Thank you for your response. Yes, I can see now that I wasn't "deriving" the new spectral radiance correctly.

While I can see your arguements and they make sense, something still feels missing to me. I'm having trouble expressing it concretely, but I've finally figured out a way to word part of what seems weird to me in a mathematical way. Maybe helping me see this will allow me clear my understanding better.

Let us consider an observer moving at a constant speed with respect to the center of momentum frame of the photon gas. To this observer the photons reaching him from behind are redshifted (wavelength changed by a multiplicative factor as before). This should look like nothing more than a blackbody distribution from an object stationary in his frame (because that is what we see with the CMB). The doppler shift on the distribution should just make it look like the temperature of radiation coming from that direction dropped slightly. We can apply your arguements as before ...

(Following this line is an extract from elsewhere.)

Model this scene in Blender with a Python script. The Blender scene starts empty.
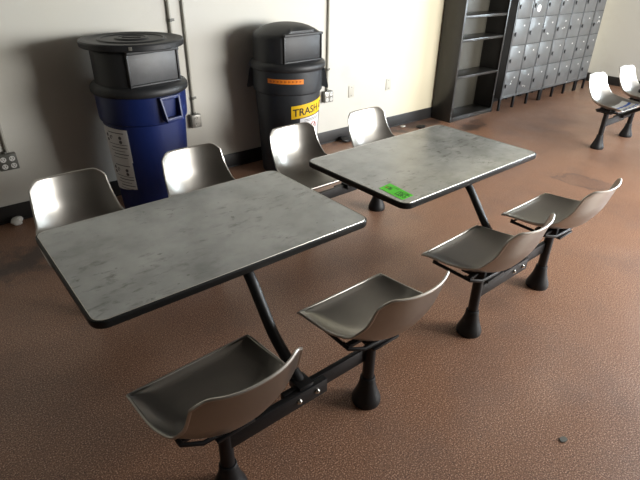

The wavelength is shifted by [itex]\alpha[/itex], so the photons are now in the range [itex]n\alpha[/itex] to [itex]m\alpha[/itex]. The density of those photons drops by [itex]\alpha^3[/itex] since they are within a larger volume. Each photon is less energetic by a factor [itex]\alpha[/itex]. Hence those photons now have an energy density of [itex]\alpha^{-4}\int_n^m I(\lambda, T) d\lambda[/itex].

Except now we shouldn't be able to use the argument "The density of those photons drops by [itex]\alpha^3[/itex] since they are within a larger volume."

So it looks like a doppler shifted spectrum will no longer look like a blackbody spectrum ... but we know it must. So what is missing here?